Üstadın Barla’daki ikametgâhı, iki odadan ibaret bir evdir.
Esasen, müstakil bir evi ve yeryüzünde taht-ı tasarruf ve temellükünde bir karış yeri dahi yoktur. Barla’da sekiz sene müddetle ikamet ettiği ev, üç yüz elli milyon ehl-i İslâmın merkezi hükmünde ilk dershane-i Nuriyesidir. Bu dershane-i Nuriyenin altında, daimî akan bir çeşme vardır ve önünde dershane-i Nuriyeye bitişik çok kalın ve üç sütun halinde semaya yükselen gayet muhteşem bir çınar ağacı vardır. Çınar ağacının dalları arasında bir kulübecik yapılmıştır. Burası, Hazret-i Üstadın bahar ve yaz mevsimlerindeki istirahati ve vazife-i tefekküriye ve ubudiyeti için en münasip bir menzildir.
Üstadın sıddık hizmetkârları, talebeleri ve Barla ahalisi diyorlar ki: “Üstadı, geceleri, dershane-i Nuriyenin önündeki bir şecere-i mübareke olan çınar ağacının dalları arasında bulunan kulübecikte, sabahlara kadar tesbihat ile, ezkâr ile terennüm eder görürdük. Hele bahar ve yaz mevsimlerinde bu muhteşem ağacın binlerce dalları arasında şevk ve cezbe içinde uçuşan kuşlar arasında Üstadın böyle sabahlara kadar çalışmasını görürdük de; ne zaman uyur, ne zaman kalkar, bilemezdik.”
Üstad çok hasta olur, çok vakitleri de hastalık ve sıkıntı ile geçerdi. Pek az yer; o da bir parça çorba gibi mahdud bir şeydi. Geceleri, Kur’ân-ı Kerîm’den vird edindiği sureleri ve Resul-i Ekrem Aleyhissalâtü Vesselâmın münâcât-ı meşhuresi olan “Cevşenü’l-Kebîr” namındaki münâcâtını ve Şah-ı Geylânî ve Şah-ı Nakşibend gibi eazım-ı evliyanın münâcât ve hizblerini ve salâvat-ı Nuriyeleri ve bilhassa Risale-i Nur’un menbaı olan “Hizbü’n-Nuriye”yi ve âyât-ı Kur’âniyenin lemaatı olan ve bir silsile-i tefekkür bulunan ve Yirmi Dokuzuncu Lem’a’da cem’ edilen hizb ve münâcâtları okur, bunları tamam edince de yine Risale-i Nur’la meşgul olurdu.

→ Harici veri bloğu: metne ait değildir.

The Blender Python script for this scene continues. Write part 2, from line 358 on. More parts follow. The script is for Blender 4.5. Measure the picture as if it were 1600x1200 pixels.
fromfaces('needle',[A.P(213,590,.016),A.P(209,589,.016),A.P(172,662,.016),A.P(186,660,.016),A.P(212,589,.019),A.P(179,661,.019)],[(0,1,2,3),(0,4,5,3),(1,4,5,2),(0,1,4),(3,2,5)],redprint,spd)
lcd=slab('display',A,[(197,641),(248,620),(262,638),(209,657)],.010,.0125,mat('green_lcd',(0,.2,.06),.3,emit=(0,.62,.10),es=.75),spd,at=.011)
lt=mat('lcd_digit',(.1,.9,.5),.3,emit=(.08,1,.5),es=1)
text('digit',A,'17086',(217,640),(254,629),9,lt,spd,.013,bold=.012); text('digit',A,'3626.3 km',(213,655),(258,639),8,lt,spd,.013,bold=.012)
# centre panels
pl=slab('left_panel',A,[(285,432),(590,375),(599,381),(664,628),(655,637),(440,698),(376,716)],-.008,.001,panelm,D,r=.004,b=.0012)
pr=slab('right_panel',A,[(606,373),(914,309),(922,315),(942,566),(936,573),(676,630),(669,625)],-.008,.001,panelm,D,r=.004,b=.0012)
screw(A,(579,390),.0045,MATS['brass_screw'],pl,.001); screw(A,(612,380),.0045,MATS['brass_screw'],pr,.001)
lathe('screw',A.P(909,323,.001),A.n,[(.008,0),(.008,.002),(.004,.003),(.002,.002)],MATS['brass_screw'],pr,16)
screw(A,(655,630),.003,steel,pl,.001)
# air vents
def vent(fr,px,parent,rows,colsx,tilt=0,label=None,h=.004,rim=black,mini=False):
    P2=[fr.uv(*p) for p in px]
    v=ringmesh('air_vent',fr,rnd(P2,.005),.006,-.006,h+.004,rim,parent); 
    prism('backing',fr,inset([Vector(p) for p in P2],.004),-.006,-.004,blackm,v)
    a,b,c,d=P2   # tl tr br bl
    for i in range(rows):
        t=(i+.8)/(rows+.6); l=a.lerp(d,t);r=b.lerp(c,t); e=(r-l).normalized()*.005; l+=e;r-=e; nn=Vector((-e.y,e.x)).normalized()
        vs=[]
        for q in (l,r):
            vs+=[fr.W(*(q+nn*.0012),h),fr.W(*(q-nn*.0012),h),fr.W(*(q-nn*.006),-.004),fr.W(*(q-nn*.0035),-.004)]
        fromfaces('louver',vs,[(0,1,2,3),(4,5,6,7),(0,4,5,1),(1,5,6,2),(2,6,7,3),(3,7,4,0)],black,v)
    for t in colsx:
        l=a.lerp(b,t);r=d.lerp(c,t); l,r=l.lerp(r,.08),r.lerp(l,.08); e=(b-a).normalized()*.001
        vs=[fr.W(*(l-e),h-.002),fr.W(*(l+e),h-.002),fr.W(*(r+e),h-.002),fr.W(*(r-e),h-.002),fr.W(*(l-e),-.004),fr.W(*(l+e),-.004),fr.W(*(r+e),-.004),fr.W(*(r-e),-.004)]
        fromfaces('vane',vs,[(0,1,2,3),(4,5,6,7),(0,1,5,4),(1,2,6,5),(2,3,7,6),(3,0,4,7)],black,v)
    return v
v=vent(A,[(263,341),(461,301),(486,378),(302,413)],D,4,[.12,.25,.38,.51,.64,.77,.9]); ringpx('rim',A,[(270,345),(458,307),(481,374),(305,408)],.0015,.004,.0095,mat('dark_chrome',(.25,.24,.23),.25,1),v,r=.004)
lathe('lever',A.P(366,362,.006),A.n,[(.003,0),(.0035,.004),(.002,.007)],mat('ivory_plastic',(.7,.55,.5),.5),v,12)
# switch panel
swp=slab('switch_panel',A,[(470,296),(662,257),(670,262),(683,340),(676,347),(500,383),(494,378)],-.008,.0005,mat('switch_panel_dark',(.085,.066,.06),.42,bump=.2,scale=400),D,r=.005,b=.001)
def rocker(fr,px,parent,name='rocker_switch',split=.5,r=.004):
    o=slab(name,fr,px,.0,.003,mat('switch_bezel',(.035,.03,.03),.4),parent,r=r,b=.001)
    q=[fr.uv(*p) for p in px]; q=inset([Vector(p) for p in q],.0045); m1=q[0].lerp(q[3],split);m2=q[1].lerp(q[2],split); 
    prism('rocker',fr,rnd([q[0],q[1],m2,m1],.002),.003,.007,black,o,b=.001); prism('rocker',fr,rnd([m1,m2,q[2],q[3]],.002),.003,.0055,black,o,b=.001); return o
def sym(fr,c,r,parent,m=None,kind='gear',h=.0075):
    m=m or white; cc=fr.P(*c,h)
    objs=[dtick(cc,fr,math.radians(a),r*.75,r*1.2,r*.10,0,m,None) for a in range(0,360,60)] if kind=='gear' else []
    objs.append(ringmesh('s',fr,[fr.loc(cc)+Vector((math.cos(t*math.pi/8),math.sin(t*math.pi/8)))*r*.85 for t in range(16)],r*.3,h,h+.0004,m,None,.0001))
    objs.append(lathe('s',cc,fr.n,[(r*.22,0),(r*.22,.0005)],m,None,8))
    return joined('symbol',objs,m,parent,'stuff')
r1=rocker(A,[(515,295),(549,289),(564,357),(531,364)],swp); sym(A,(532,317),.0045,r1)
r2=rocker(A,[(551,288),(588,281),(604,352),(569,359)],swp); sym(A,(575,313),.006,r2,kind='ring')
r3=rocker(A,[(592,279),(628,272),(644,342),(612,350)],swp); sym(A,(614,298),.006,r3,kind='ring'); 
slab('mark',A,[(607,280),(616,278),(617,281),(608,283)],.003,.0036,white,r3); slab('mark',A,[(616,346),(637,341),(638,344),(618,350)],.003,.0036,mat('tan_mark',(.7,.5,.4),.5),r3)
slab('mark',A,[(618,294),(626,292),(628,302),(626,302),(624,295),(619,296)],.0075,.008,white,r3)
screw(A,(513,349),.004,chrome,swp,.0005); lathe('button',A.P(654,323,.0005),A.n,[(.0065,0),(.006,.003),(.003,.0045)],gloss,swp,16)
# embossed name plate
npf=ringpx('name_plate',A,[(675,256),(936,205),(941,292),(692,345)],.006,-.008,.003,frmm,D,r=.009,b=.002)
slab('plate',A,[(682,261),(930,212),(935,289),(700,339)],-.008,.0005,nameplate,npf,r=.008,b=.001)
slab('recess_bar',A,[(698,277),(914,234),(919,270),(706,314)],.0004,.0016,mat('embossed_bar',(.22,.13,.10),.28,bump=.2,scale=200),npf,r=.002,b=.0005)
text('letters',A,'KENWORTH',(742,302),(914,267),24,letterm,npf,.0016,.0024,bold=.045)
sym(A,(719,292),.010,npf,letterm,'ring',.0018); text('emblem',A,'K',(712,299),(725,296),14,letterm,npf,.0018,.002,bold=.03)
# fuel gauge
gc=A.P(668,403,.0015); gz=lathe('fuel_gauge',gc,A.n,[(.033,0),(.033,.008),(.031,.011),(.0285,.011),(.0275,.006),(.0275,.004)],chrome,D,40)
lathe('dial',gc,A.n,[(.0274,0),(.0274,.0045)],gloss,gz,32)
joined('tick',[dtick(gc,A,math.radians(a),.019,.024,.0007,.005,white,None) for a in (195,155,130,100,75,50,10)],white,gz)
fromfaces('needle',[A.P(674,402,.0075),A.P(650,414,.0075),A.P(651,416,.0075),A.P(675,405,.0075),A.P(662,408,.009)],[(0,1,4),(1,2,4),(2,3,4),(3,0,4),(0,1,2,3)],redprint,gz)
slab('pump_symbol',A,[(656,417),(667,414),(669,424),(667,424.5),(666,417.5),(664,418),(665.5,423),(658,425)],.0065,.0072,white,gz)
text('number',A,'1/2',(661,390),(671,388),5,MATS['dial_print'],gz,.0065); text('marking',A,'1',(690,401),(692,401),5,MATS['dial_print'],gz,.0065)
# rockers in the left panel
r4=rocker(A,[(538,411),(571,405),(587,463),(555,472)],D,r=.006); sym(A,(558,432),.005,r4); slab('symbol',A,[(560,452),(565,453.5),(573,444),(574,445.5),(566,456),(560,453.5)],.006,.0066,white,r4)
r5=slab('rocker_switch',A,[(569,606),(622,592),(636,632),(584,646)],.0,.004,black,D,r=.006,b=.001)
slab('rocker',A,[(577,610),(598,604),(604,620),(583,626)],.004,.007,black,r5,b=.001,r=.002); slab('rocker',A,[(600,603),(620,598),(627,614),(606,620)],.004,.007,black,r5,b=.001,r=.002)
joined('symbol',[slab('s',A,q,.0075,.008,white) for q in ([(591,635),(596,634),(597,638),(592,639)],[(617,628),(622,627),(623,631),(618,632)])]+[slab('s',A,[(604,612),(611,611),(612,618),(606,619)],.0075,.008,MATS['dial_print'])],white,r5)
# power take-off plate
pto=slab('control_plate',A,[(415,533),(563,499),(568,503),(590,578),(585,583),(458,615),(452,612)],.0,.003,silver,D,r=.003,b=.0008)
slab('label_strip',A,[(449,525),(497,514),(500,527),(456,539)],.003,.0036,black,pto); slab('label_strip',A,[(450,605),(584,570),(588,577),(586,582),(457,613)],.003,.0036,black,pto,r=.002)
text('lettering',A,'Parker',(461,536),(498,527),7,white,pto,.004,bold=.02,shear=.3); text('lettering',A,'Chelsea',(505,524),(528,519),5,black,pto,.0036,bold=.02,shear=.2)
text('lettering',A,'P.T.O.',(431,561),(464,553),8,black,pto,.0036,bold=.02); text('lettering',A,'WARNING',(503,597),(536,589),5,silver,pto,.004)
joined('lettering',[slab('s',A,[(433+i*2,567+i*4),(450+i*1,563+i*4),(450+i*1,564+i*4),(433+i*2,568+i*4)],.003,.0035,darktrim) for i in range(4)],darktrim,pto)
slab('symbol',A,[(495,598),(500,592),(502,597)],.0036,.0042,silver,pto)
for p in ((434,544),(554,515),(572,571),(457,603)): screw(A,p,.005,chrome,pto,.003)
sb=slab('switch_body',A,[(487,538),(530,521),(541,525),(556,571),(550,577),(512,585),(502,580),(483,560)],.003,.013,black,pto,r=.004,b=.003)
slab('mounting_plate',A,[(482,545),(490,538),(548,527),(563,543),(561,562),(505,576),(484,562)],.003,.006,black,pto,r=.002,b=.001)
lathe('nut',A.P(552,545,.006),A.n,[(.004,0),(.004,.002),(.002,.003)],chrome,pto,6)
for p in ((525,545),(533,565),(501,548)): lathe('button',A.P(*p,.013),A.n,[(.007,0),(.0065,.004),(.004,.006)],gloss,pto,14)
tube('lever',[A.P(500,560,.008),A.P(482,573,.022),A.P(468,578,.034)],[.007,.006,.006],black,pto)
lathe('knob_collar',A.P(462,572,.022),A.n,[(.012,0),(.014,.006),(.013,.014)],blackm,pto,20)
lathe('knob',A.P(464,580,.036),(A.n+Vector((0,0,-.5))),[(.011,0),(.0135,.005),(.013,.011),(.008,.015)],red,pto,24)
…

Gündüzleri ise, daima Risale-i Nur’un mütalâası ve tashihi ile meşgul olur; Risale-i Nur hizmetini her şeye tercih eder, Risale-i Nur’a ait yetişecek acele bir iş zamanında diğer meşguliyetlerini bırakır, evvelâ o işi tamamlardı.
Said Nursî, bahar mevsiminde menzilinin önündeki muhteşem çınar ağacının dalları arasındaki kulübeciğe çıkar, vazifesini orada îfâ eder; Risale-i Nur’un hakikatlerini, menba ve maden-i hakikîsi olan mele-i a’lâda tefeyyüz ve temaşa ve tefekkür ederdi.
Tarihçe-i Hayat, s. 181
LUGATÇE:
eazım-ı evliya: evliyanın en büyükleri.
ezkâr: zikirler.
hizb: her gün devamlı olarak okunan dua, ayet ve salâvatlardan meydana gelen vird.
Hizbü’n-Nuriye: Bediüzzaman Hazretlerinin Yedinci Şua (Ayetü’l-Kübra) risalesi ile Yirmi Dokuzuncu Lem’a-yı Arabî’nin imtizacından çıktığını belirttiği, “fikrî bir zikr-i muazzam” dediği Arapça tefekkürî bir risale.
mahdud: sınırlı.
mele-i a’lâ: en yüce manevî âlem; peygamber ruhları ile yüce meleklerin bulunduğu ulvî topluluk.
münâcât-ı meşhure: meşhur münâcât, meşhur dua.
şecere-i mübareke: mübarek ağaç.
taht-ı tasarruf ve temellük: (kişinin) sahipliği ve tasarrufu altında.
terennüm: yavaş ve güzel bir sesle söyleme.
vazife-i tefekküriye ve ubudiyet: tefekkür ve kulluk vazifesi.
vird: belirli zamanlarda düzenli şekilde okunan dua.